A new study in Geophysical Research Letters shows that the retreat of Antarctica’s fast-flowing Thwaites Glacier is expected to speed up within 20 years, once the glacier detaches from an underwater ridge that is currently holding it back. Thwaites Glacier, which drains into west Antarctica’s Amundsen Sea, is being closely watched for its potential to raise global sea levels as the planet warms. Neighboring glaciers in the Amundsen region are also thinning rapidly, including Pine Island Glacier and the much larger Getz Ice Shelf.

The new study allows scientists to understand what is happening at the glacier’s grounding line—where the glacier leaves land and floats into the sea, exposing the ice to warm ocean currents. The goal of NASA’s Ice Bridge campaign is to map the topography of vulnerable regions like this in Antarctica and Greenland by flying over the ice sheets with ice-penetrating radar and other instruments.

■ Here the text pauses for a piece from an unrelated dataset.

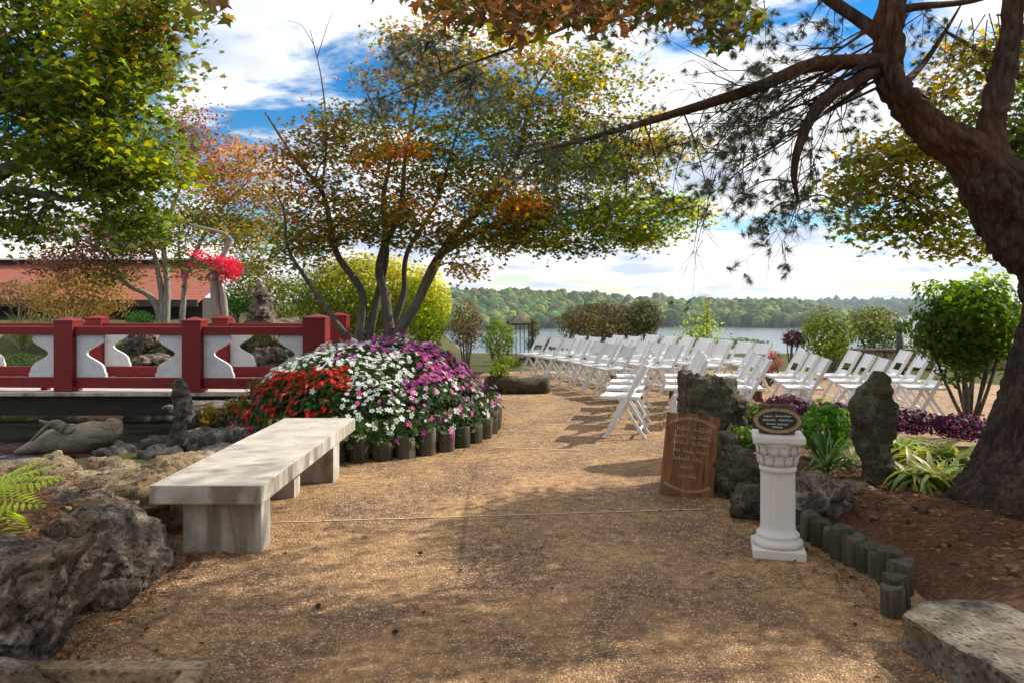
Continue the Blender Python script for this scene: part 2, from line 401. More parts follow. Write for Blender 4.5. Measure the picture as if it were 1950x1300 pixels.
fs = [(j * nx + i, j * nx + i + 1, (j + 1) * nx + i + 1, (j + 1) * nx + i) for j in range(len(ys) - 1) for i in range(nx - 1)]
tag(mesh_obj('ground', vs, fs, M['grass_ground'], smooth=True), 'rough planted ground falling away to the lake', None, None, 'structure')
tag(mesh_obj('lake_water', [(-2500, 70, LAKE_Z), (2500, 70, LAKE_Z), (2500, 3000, LAKE_Z), (-2500, 3000, LAKE_Z)], [(0, 1, 2, 3)], M['lake']), 'pale lake below the wooded far shore', None, None, 'structure')
se = lambda v: math.copysign(abs(v) ** .667, v)
pw = [(POND_C[0] + 1.04 * POND_R[0] * se(math.cos(a)), POND_C[1] + 1.04 * POND_R[1] * se(math.sin(a)), -.36) for a in [i * math.pi / 24 for i in range(48)]]
tag(mesh_obj('pond_water', pw, [tuple(range(48))], M['pond']), 'dark still pond under the red footbridge', None, None, 'structure')

# patio: one sheet of exposed aggregate
def sheet(name, outline, z, mat, step=.25, zf=None):
    bm = bmesh.new()
    f = bm.faces.new([bm.verts.new((x, y, z)) for x, y in outline])
    bmesh.ops.triangulate(bm, faces=[f])
    o = bm_obj(name, bm, mat); return o
patio = sheet('patio', [(-2.2, -3), (6, -3), (6, 1.5), (2.9, 2.2), (2.5, 3.0), (2.4, 3.8), (2.4, 4.4), (2.2, 5.0), (1.8, 5.7), (1.7, 6.6), (2.0, 7.7), (8, 7.2), (9.5, 8.2), (9.5, 13), (6.5, 16.5), (2.5, 17.2), (-.6, 16.4), (-.9, 12.6), (-1.2, 11.2), (-3.6, 11.0), (-3.2, 7.6), (-2.6, 6.5), (-2.3, 5), (-2.1, 4.2), (-2.0, 3.2)], .004, M['gravel'])
tag(patio, 'tan exposed aggregate paving of the garden terrace', None, None, 'structure')
Mj, tj = new_mat('joint_mortar'); finish(tj, tj.mix(tj.noise(pos_of(tj), 30, 4), (.40, .28, .16), (.66, .52, .34)), .9)
def joint(pts, w):
    T = []; F_ = []
    for i, (x, y) in enumerate(pts):
        ww = w * (.6 + .6 * noise.noise(Vector((x * 3, y, 0))) ** 2 + .2)
        T += [(x, y - ww, .0085), (x, y + ww, .0085)]
        if i: F_.append((2 * i - 2, 2 * i - 1, 2 * i + 1, 2 * i))
    return mesh_obj('joint', T, F_, Mj, patio)
a, b = gp(515, 996), gp(1345, 970)
joint([(a.x + (b.x - a.x) * i / 40, a.y + (b.y - a.y) * i / 40 + .012 * noise.noise(Vector((i * .4, 0, 0)))) for i in range(41)], .010)
a, b = gp(930, 852), gp(1110, 858)
joint([(a.x + (b.x - a.x) * i / 14, a.y + (b.y - a.y) * i / 14) for i in range(15)], .012)

# raised beds
def bed(name, outline, ztop, mat, label, seed=0, slope=.35, inset=.0):
    """a soil bed: a fan of rings from its foot to a gently uneven top"""
    n = len(outline); c = Vector((sum(p[0] for p in outline) / n, sum(p[1] for p in outline) / n))
    V = []; F_ = []; rings = 9
    for r in range(rings + 1):
        k = 1 - r / rings * .97
        for i, (x, y) in enumerate(outline):
            p = c + (Vector((x, y)) - c) * k
            z = -.03 if r == 0 else ztop * min(1, (r / rings) / slope) + .05 * noise.noise(Vector((p.x * 1.7, p.y * 1.7, seed)))
            V.append((p.x, p.y, z))
    for r in range(rings):
        for i in range(n):
            j = (i + 1) % n; F_.append((r * n + i, r * n + j, (r + 1) * n + j, (r + 1) * n + i))
    F_.append(tuple(rings * n + i for i in range(n)))
    return tag(mesh_obj(name, V, F_, mat, smooth=True), label, None, None, 'structure')
def densify(o, st=.3):
    out = []
    for i, p in enumerate(o):
        q = o[(i + 1) % len(o)]; L = math.dist(p, q); k = max(1, int(L / st))
        out += [(p[0] + (q[0] - p[0]) * j / k, p[1] + (q[1] - p[1]) * j / k) for j in range(k)]
    return out
bed('ground_bed', densify([(-2.05, 2.6), (-2.0, 3.9), (-2.3, 4.6), (-3.0, 5.0), (-4.4, 5.2), (-5.6, 4.6), (-5.6, 2.2), (-3.4, 1.8)]), .40, M['mulch'], 'raised bed of leaf mulch behind the rocks', 3, .16)
RB = densify([(1.80, 3.2), (1.93, 3.6), (2.0, 4.0), (1.93, 4.5), (1.85, 4.85), (1.75, 5.2), (1.58, 5.7), (1.45, 6.7), (1.45, 7.4), (3.0, 7.6), (6.0, 7.2), (8.5, 6.0), (8.5, 2.0), (4, 1.2), (2.4, 2.4)])
def right_bed_z(x, y): return .16
bed('ground_bed', RB, .16, M['mulch'], 'pine straw bed around the old pine', 5, .14)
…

The discovery that Thwaites is losing its grip on a previously unknown ridge has helped scientists understand why the glacier seems to be moving faster than it used to. In the past, when Thwaites was thicker, the glacier must have been anchored more solidly on that ridge but now that is changing. The new data allows scientists to predict when the last bit of floating ice will lift off the ridge. When this happens more ice is expected to come streaming out of the Thwaites Glacier.